Written instruction: Taking the data below, please print only the lines from the line holding "Recreate this scene" to the line holding "S.camera = cam", inclusive, with pictures omitted.

[START OF Extracted information]

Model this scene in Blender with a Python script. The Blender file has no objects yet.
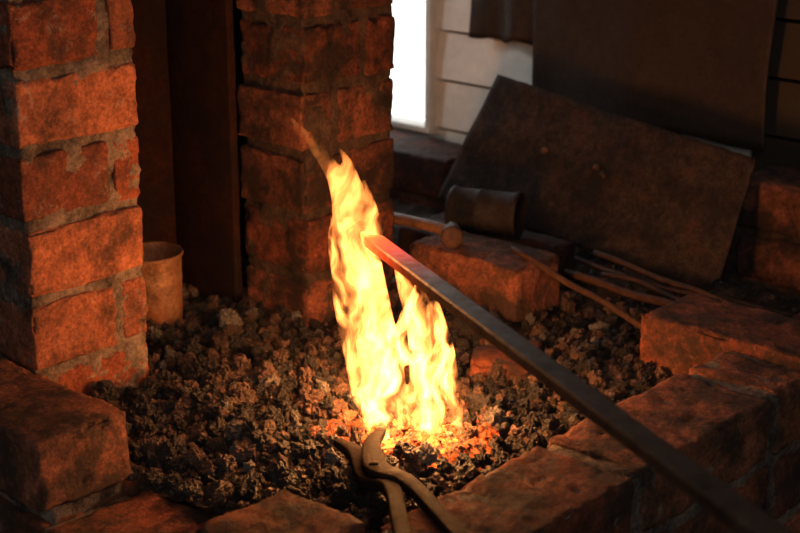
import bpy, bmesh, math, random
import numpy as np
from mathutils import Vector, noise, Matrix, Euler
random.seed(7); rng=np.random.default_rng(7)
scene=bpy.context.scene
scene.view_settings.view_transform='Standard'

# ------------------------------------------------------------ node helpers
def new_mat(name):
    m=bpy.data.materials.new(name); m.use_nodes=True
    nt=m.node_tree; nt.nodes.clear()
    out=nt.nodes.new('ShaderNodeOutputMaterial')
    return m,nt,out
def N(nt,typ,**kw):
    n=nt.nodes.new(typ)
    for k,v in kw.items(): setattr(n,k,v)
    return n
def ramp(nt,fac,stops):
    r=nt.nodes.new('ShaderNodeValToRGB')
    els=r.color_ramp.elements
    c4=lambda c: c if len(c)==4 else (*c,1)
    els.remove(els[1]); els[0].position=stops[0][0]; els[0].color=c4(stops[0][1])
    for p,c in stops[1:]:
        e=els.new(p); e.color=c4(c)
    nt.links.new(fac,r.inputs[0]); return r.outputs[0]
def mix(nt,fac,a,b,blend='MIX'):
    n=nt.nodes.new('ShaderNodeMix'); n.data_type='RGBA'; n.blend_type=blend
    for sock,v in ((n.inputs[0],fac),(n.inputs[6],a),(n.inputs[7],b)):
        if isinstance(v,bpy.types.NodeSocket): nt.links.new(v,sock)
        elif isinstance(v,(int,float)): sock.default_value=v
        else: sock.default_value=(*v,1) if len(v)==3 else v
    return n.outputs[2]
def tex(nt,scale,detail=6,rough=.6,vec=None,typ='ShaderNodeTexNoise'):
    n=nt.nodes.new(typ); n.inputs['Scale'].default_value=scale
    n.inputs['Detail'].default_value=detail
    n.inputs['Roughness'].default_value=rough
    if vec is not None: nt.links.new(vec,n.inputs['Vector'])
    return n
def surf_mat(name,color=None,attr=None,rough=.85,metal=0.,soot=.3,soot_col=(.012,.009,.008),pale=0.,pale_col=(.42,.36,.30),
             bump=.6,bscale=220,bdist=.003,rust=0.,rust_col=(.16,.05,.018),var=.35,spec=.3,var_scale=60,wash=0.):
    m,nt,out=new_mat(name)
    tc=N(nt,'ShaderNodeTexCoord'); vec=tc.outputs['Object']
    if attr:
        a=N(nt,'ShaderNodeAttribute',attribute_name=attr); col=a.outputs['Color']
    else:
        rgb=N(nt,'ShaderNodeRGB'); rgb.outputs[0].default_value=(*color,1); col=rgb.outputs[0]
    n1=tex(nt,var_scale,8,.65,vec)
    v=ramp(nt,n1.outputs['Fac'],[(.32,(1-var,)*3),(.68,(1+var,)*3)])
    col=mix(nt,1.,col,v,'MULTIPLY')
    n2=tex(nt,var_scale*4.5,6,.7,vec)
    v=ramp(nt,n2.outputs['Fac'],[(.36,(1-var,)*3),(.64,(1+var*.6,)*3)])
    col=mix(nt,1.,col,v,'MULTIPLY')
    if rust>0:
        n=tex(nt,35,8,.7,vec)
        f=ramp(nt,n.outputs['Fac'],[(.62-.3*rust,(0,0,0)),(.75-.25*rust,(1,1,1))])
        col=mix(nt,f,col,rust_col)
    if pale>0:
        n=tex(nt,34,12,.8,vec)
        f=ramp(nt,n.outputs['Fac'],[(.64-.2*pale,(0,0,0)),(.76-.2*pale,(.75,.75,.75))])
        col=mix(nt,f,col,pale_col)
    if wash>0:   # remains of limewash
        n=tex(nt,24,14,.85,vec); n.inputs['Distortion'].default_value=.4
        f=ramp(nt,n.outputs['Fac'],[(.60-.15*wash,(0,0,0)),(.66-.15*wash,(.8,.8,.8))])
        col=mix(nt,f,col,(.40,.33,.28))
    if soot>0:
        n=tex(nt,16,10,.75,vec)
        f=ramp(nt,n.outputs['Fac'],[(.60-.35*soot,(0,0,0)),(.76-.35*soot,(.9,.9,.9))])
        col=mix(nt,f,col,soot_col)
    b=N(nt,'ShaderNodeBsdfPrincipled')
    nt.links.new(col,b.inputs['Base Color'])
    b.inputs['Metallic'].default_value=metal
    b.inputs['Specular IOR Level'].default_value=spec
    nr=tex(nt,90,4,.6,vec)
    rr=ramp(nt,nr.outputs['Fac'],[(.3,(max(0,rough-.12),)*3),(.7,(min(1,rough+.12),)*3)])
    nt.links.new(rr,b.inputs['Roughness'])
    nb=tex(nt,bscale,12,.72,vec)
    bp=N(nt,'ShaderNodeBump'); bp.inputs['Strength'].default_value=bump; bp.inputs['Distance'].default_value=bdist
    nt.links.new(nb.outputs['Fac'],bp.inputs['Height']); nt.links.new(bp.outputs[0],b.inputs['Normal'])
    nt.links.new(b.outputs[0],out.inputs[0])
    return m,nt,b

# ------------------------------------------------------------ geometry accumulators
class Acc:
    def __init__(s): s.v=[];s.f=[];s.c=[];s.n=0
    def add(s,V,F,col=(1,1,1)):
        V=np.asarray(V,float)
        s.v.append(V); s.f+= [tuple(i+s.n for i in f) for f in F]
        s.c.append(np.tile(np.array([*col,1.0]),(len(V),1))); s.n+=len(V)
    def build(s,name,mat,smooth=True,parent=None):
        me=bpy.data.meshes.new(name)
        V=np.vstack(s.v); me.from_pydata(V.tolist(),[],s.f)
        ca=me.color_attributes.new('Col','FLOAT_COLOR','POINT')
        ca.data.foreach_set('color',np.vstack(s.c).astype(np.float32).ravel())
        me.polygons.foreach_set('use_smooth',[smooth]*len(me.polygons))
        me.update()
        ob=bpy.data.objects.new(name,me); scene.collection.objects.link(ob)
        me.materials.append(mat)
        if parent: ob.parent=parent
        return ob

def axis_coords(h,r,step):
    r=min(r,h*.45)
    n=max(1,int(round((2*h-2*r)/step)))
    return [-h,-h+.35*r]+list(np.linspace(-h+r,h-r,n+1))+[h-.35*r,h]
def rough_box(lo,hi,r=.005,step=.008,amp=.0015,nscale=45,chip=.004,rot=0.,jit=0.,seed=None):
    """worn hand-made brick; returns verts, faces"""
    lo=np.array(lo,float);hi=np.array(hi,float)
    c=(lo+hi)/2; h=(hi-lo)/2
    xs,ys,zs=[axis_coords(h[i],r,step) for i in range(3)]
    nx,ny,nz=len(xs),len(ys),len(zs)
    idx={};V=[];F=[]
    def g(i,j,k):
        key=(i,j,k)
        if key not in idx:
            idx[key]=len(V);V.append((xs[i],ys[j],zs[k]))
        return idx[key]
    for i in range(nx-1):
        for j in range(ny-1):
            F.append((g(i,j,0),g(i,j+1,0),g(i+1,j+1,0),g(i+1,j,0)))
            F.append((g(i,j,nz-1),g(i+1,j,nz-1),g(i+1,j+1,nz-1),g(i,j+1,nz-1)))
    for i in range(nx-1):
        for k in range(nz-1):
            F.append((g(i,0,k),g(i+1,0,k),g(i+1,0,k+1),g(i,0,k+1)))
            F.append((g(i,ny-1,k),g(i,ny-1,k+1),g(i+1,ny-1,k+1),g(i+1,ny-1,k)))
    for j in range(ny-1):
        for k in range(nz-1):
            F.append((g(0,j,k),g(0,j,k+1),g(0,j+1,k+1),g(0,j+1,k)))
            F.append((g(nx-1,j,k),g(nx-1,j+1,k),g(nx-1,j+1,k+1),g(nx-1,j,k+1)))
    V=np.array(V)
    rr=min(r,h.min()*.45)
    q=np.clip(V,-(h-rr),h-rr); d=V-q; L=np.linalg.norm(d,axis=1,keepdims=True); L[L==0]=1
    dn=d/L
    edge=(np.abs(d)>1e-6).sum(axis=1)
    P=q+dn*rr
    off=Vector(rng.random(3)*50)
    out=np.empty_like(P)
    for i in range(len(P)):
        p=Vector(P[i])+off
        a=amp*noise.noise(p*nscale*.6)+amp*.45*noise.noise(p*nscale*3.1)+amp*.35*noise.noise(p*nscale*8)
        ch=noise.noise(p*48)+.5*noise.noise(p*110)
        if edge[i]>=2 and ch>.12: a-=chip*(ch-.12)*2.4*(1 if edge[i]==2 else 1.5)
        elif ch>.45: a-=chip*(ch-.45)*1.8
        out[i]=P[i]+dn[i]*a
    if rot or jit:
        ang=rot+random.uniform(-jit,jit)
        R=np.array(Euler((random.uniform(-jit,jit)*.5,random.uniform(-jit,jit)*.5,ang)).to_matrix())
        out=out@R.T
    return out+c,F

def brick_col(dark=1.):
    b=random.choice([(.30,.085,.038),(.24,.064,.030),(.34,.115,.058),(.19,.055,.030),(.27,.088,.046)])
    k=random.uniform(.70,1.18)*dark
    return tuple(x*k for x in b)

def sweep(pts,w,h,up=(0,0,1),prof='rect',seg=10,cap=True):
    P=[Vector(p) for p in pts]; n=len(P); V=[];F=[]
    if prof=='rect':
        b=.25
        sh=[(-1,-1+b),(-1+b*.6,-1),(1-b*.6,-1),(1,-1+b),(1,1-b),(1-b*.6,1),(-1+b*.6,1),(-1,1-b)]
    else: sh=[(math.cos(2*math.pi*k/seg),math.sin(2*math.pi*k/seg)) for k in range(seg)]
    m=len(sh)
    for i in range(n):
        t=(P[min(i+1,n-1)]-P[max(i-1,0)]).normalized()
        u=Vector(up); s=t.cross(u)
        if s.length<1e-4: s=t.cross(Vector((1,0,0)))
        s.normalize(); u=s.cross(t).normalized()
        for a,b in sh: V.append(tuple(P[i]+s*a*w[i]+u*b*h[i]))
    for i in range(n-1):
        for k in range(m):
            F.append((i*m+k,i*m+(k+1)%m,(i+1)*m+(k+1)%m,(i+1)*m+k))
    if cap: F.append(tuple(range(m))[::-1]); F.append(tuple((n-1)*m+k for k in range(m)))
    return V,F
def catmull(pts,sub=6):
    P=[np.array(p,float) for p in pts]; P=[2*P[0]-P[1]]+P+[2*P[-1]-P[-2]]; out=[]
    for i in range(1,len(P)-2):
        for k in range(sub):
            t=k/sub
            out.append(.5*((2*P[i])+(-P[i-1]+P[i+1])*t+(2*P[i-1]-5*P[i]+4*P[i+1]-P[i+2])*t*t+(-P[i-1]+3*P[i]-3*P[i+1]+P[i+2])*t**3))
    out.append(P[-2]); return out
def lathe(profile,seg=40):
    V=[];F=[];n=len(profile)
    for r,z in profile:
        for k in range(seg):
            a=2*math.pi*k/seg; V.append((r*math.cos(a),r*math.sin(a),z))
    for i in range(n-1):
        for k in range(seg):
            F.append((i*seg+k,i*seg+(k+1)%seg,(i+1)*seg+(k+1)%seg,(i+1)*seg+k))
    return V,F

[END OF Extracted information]
[START OF Extracted information]

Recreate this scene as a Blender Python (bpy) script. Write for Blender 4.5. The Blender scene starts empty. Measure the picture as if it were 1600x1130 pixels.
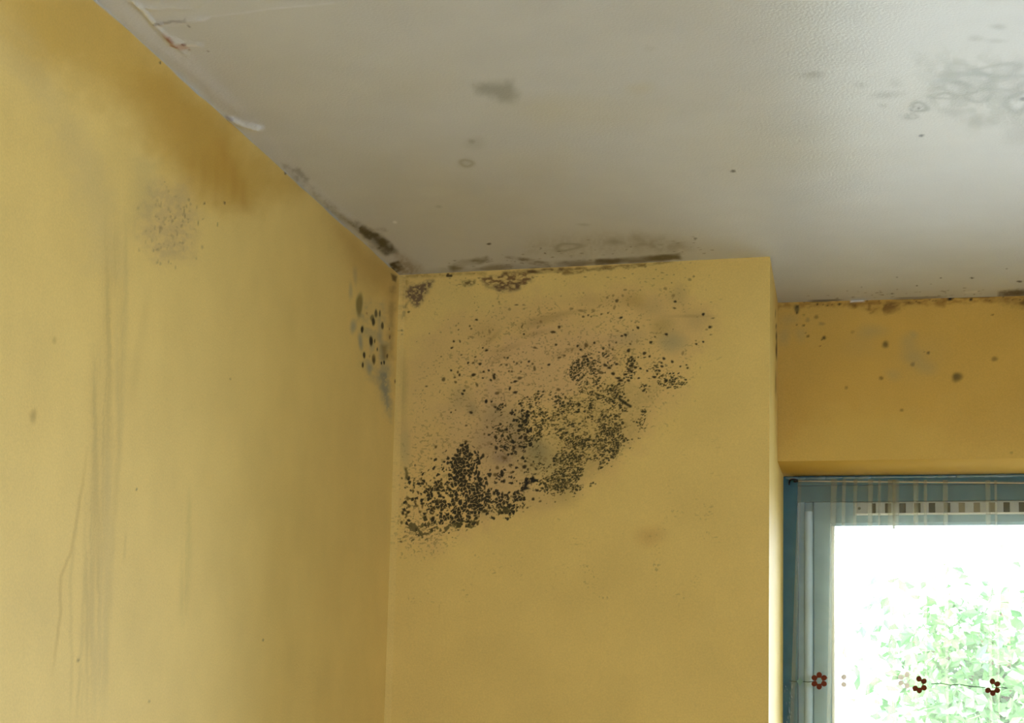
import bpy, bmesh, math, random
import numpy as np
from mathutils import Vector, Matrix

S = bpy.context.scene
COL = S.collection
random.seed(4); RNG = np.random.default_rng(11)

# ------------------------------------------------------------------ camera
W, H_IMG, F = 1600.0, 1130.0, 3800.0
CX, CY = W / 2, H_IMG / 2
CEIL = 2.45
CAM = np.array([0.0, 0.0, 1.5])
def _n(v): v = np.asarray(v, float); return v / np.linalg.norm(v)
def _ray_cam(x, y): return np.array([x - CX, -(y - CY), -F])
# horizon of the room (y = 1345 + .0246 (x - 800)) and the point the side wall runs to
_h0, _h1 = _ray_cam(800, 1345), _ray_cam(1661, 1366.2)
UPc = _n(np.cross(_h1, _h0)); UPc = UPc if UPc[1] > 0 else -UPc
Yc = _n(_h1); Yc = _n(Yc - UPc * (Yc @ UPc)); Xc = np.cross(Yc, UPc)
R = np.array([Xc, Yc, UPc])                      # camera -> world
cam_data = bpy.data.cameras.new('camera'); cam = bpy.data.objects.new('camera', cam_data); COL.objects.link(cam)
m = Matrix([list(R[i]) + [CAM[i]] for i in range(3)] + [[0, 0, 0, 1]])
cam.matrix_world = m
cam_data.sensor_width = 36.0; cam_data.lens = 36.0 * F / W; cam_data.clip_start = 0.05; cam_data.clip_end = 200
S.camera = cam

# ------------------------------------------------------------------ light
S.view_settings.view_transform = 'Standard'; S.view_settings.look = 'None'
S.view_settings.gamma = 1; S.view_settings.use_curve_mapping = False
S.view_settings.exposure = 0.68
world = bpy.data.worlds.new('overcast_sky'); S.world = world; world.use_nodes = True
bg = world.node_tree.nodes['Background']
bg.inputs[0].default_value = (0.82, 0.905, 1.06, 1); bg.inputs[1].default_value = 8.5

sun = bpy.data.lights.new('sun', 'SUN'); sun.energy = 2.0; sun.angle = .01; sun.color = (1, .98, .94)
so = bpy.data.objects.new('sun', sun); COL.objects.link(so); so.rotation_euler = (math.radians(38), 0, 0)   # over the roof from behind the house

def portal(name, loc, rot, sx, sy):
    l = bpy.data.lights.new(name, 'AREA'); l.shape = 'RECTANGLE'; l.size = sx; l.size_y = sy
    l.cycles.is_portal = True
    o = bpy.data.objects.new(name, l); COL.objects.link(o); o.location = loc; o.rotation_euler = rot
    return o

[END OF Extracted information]

Task result:
Recreate this scene as a Blender Python (bpy) script. Write for Blender 4.5. The Blender scene starts empty. Measure the picture as if it were 1600x1130 pixels.
import bpy, bmesh, math, random
import numpy as np
from mathutils import Vector, Matrix

S = bpy.context.scene
COL = S.collection
random.seed(4); RNG = np.random.default_rng(11)

# ------------------------------------------------------------------ camera
W, H_IMG, F = 1600.0, 1130.0, 3800.0
CX, CY = W / 2, H_IMG / 2
CEIL = 2.45
CAM = np.array([0.0, 0.0, 1.5])
def _n(v): v = np.asarray(v, float); return v / np.linalg.norm(v)
def _ray_cam(x, y): return np.array([x - CX, -(y - CY), -F])
# horizon of the room (y = 1345 + .0246 (x - 800)) and the point the side wall runs to
_h0, _h1 = _ray_cam(800, 1345), _ray_cam(1661, 1366.2)
UPc = _n(np.cross(_h1, _h0)); UPc = UPc if UPc[1] > 0 else -UPc
Yc = _n(_h1); Yc = _n(Yc - UPc * (Yc @ UPc)); Xc = np.cross(Yc, UPc)
R = np.array([Xc, Yc, UPc])                      # camera -> world
cam_data = bpy.data.cameras.new('camera'); cam = bpy.data.objects.new('camera', cam_data); COL.objects.link(cam)
m = Matrix([list(R[i]) + [CAM[i]] for i in range(3)] + [[0, 0, 0, 1]])
cam.matrix_world = m
cam_data.sensor_width = 36.0; cam_data.lens = 36.0 * F / W; cam_data.clip_start = 0.05; cam_data.clip_end = 200
S.camera = cam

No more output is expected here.